Records with scene code:
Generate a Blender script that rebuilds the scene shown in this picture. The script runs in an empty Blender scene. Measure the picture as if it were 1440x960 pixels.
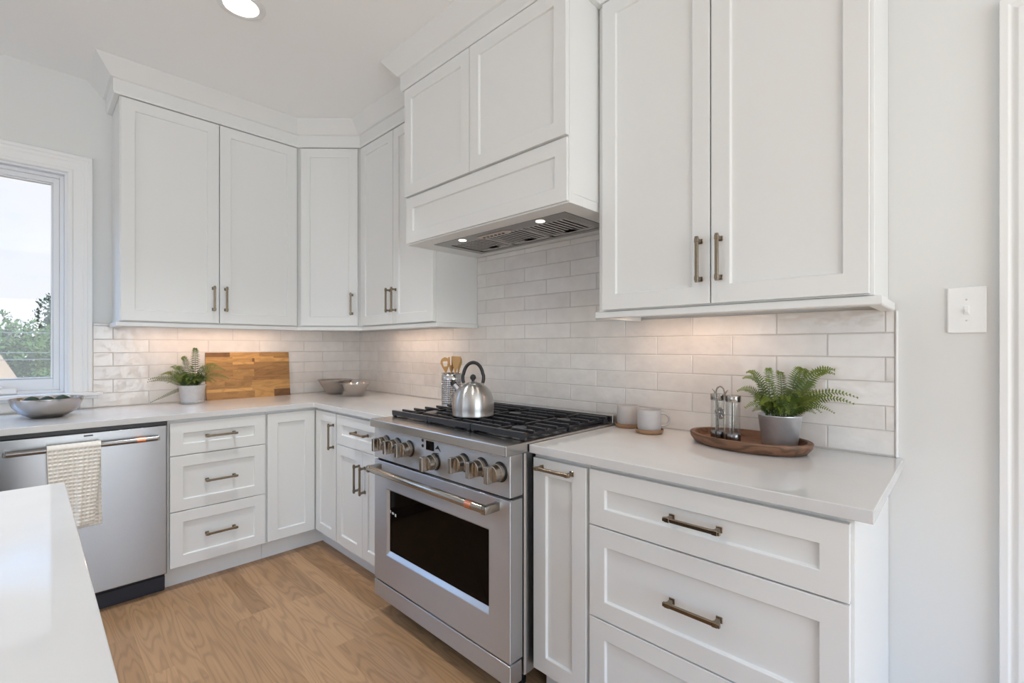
import bpy, bmesh, math, random
from mathutils import Vector, Matrix
from math import sin, cos, pi, radians, sqrt

S = bpy.context.scene
COL = S.collection
rnd = random.Random(7)

# ------------------------------------------------------------------ camera, world, lights, exposure
THETA = 0.7695
F_PX = 659.26
cam = bpy.data.cameras.new('camera')
cam.sensor_width = 36.0
cam.lens = F_PX / 1440 * 36.0
cam.shift_y = 8.0 / 1440
cam.clip_start = 0.02
cam.clip_end = 300
co = bpy.data.objects.new('camera', cam)
COL.objects.link(co)
co.location = (3.5777, -1.8977, 1.2599)
co.rotation_euler = (pi / 2, 0, THETA)
S.camera = co

S.view_settings.view_transform = 'Standard'
S.view_settings.look = 'None'
S.view_settings.gamma = 1
S.view_settings.use_curve_mapping = False
S.view_settings.exposure = 0.12
S.cycles.use_denoising = True
S.cycles.max_bounces = 10
S.cycles.diffuse_bounces = 5
S.cycles.glossy_bounces = 5
S.cycles.transparent_max_bounces = 12
S.cycles.caustics_reflective = False
S.cycles.caustics_refractive = False
S.cycles.sample_clamp_indirect = 6

SKY_STRENGTH = 1.0
P_WIN_RIGHT = 68      # daylight entering by the big window of the right wall
P_FILL_FRONT = 23      # added fill lamp behind the camera, unseen
P_CAN = 11.5           # each recessed ceiling light
P_PUCK = 0.75         # each under-cabinet light
P_HOOD = 0.5


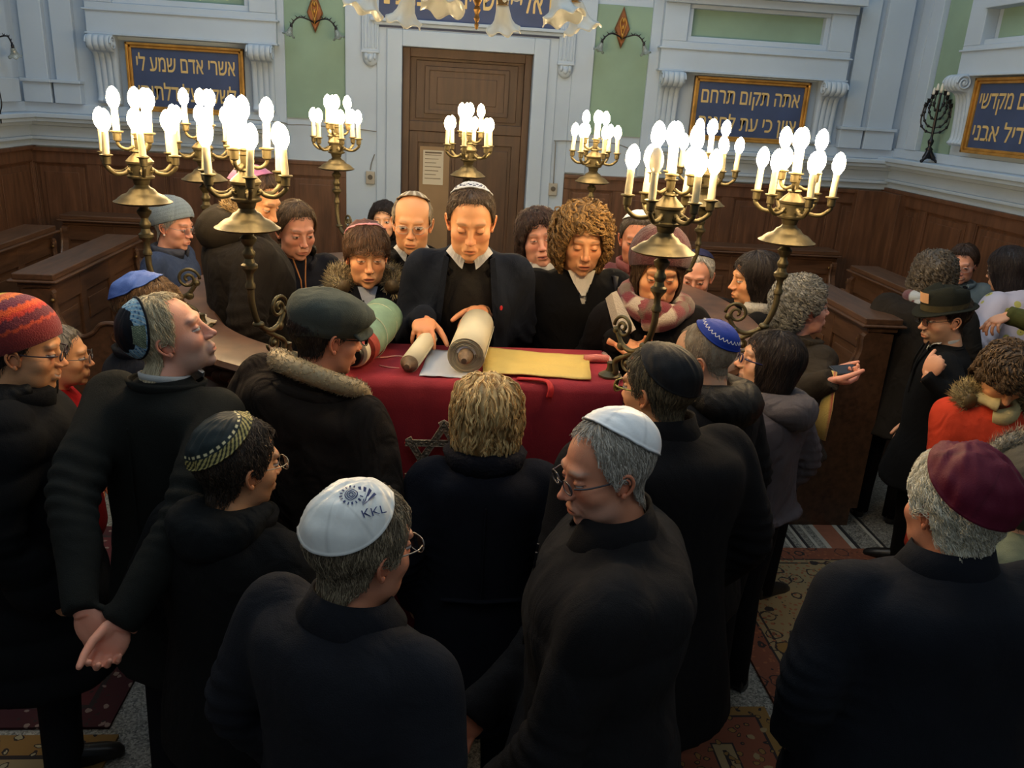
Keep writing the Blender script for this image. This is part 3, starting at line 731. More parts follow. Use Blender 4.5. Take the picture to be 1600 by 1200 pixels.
# ---------------------------------------------------------------- candelabra
def make_candelabrum():
    e = empty('candelabrum', (0, 0, 0))
    # origin: on the rail below the lamp axis, heights relative to the rail top (1.452)
    q = MB()
    q.lathe([(.001, .455), (.012, .455), (.016, .47), (.020, .475), (.012, .478), (.012, .49)], 24)
    q.lathe([(.018, .462), (.04, .458), (.078, .458), (.097, .464), (.101, .468), (.090, .474), (.082, .482), (.070, .491), (.058, .495), (.050, .501), (.042, .512), (.030, .518), (.022, .53)], 40)
    q.obj('drip_plate', M_BRASS, e, angle=35)
    q = MB()
    q.lathe([(.022, .525), (.026, .53), (.030, .545), (.046, .552), (.047, .558), (.040, .562), (.040, .598), (.046, .602), (.047, .610), (.036, .622), (.022, .634), (.020, .640), (.026, .644), (.024, .648), (.012, .652), (.014, .685), (.020, .69)], 32)
    for k in range(6):
        a = k * PI / 3 + .3; q.tube([(.040 * math.cos(a + .12), .040 * math.sin(a + .12), .572), (.054 * math.cos(a + .06), .054 * math.sin(a + .06), .580), (.054 * math.cos(a - .06), .054 * math.sin(a - .06), .580), (.040 * math.cos(a - .12), .040 * math.sin(a - .12), .572)], .005, 8)
    q.obj('urn', M_BRASS, e, angle=35)
    q = MB()
    q.lathe([(.012, .27), (.016, .275), (.016, .285), (.011, .295), (.011, .32), (.018, .33), (.026, .34), (.026, .35), (.018, .356), (.014, .37), (.020, .382), (.020, .39), (.013, .40), (.013, .41), (.024, .425), (.026, .435), (.016, .445), (.012, .46)], 24)
    q.obj('baluster', M_BRASS, e, angle=35)
    q = MB()   # S-bracket towards -> +Y (inwards)
    q.tube(spline([(0, 0, .28), (0, .004, .22), (0, .03, .15), (0, .08, .115), (0, .13, .125), (0, .165, .17)], 6), np.linspace(.012, .008, 31), 12)
    t = np.linspace(0, 3.4 * PI, 40); rr = .042 * (1 - t / (3.9 * PI))
    q.tube(np.stack([np.zeros(40), .165 - .03 + rr * np.cos(t), .185 + rr * np.sin(t)], 1), .006, 8)
    q.tube(spline([(0, .06, .118), (0, .11, .09), (0, .155, .06), (0, .15, .02), (0, .175, .005)], 6), np.linspace(.008, .012, 25), 10)
    t = np.linspace(PI, 4 * PI, 36); rr = .032 * (1 - (t - PI) / (3.6 * PI))
    q.tube(np.stack([np.zeros(36), .10 + rr * np.cos(t), .068 + rr * np.sin(t)], 1), .005, 8)
    q.ell((0, .03, .148), (.02, .02, .012), n=12, m=8); q.ell((0, .135, .12), (.012, .018, .016), n=12, m=8)
    for y_, z_ in ((.165, .17), (.10, .068)): q.ell((0, y_, z_), (.013, .013, .013), n=10, m=8)
    q.obj('bracket', M_BRASS, e, smooth=True)
    q = MB(); q.lathe([(.001, 0), (.040, 0), (.040, .006), (.030, .012), (.016, .02), (.012, .035), (.014, .05), (.001, .055)], 24, c=(0, .175, 0)); q.obj('foot', M_BRASS, e, angle=35)
    def candle(x, y, z, tilt, last):
        q = MB(); q.lathe([(.008, -.004), (.013, .0), (.014, .024), (.022, .028), (.022, .031), (.012, .033)], 18, c=(x, y, z - .03)); q.obj('cup', M_BRASS, e, angle=35)
        R = rotx(tilt[0]) @ roty(tilt[1])
        c = MB().lathe([(.0112, 0), (.0118, .015), (.0110, .05), (.0112, last), (.008, last + .002)], 14, c=(x, y, z), R=R).obj('candle', M_CANDLE, e, angle=40)
        tip = np.array([x, y, z]) + R @ np.array([0, 0, last])
        MB().lathe([(.006, -.002), (.012, .004), (.0205, .020), (.0220, .034), (.0200, .050), (.0140, .064), (.0065, .072), (.0005, .075)], 14, c=tip, R=R).obj('bulb', M_BULB, c, smooth=True)
    for k in range(6):
        a = k * PI / 3 + .3; ca, sa = math.cos(a), math.sin(a); r = .128
        P = spline([(.04 * ca, .04 * sa, .585), (.065 * ca, .065 * sa, .570), (.10 * ca, .10 * sa, .570), (r * ca, r * sa, .592), (r * ca, r * sa, .605)], 5)
        MB().tube(P, .0072, 10).obj('arm', M_BRASS, e, smooth=True)
        candle(r * ca, r * sa, .635, (rng.uniform(-.07, .07), rng.uniform(-.07, .07)), .078)
    for k in range(3):
        a = k * 2 * PI / 3 + .8; ca, sa = math.cos(a), math.sin(a); r = .066
        P = spline([(.014 * ca, .014 * sa, .660), (.035 * ca, .035 * sa, .650), (.055 * ca, .055 * sa, .655), (r * ca, r * sa, .668), (r * ca, r * sa, .68)], 5)
        MB().tube(P, .006, 10).obj('arm', M_BRASS, e, smooth=True)
        candle(r * ca, r * sa, .71, (rng.uniform(-.05, .05), rng.uniform(-.05, .05)), .075)
    candle(0, 0, .705, (0, 0), .082)
    return e
cand0 = make_candelabrum()
RAILZ = 1.452
spots = [((-.605, 2.68), 'brass candelabrum on the rail, in front of the person in brown parka'),
         ((.70, 2.58), 'brass candelabrum in front of the woman in plaid scarf, one candle bulb unlit'),
         ((-1.08, 3.16), 'brass candelabrum standing furthest left, beside the blue beret woman'),
         ((1.24, 2.92), 'brass candelabrum standing furthest right, above the grey curly hair'),
         ((-1.08, 3.98), 'brass candelabrum partly hidden between the two leftmost ones'),
         ((1.25, 3.98), 'brass candelabrum partly hidden right behind the one with unlit bulb'),
         ((-.60, 4.90), 'brass candelabrum left of the dark door, below the green field'),
         ((.86, 4.88), 'brass candelabrum right of the dark door, above the curly blonde woman'),
         ((.14, 4.86), 'brass candelabrum in front of the dark door, above the central man')]
bd = [.35, -.45, -1.25, 1.35, -1.3, 1.2, None, None, None]
for i, ((x, y), lab) in enumerate(spots):
    o = cand0 if i == 0 else copy_tree(cand0)
    v = np.array([PC[0] - x, PC[1] - y]); rz = math.atan2(-v[0], v[1]) if bd[i] is None else -{0: .5, 1: -.6, 2: 1.45, 3: -1.3, 4: 1.5, 5: -1.5}[i]
    dz = -.04 if i > 5 else (-.02 if i > 3 else 0)
    o.location = (x, y, RAILZ); o.rotation_euler = (0, 0, rz); tag(o, lab, 'candelabrum', 'brass candelabra on the parapet')
    if i == 1:
        cs = [c for c in o.children if c.name.startswith('candle')]
        # the dark bulb: leftmost towards the viewer
        b = min(cs, key=lambda c: abs((Matrix.Rotation(rz, 3, 'Z') @ c.data.vertices[0].co).x + .10) + abs((Matrix.Rotation(rz, 3, 'Z') @ c.data.vertices[0].co).y + .06))
        bo = b.children[0]; bo.data = bo.data.copy(); bo.data.materials[0] = M_BULBOFF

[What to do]
Gather all lines of the records that include the word "pixels".

[The solution]
Generate a Blender script that rebuilds the scene shown in this picture. The script runs in an empty Blender scene. Measure the picture as if it were 1440x960 pixels.
Keep writing the Blender script for this image. This is part 3, starting at line 731. More parts follow. Use Blender 4.5. Take the picture to be 1600 by 1200 pixels.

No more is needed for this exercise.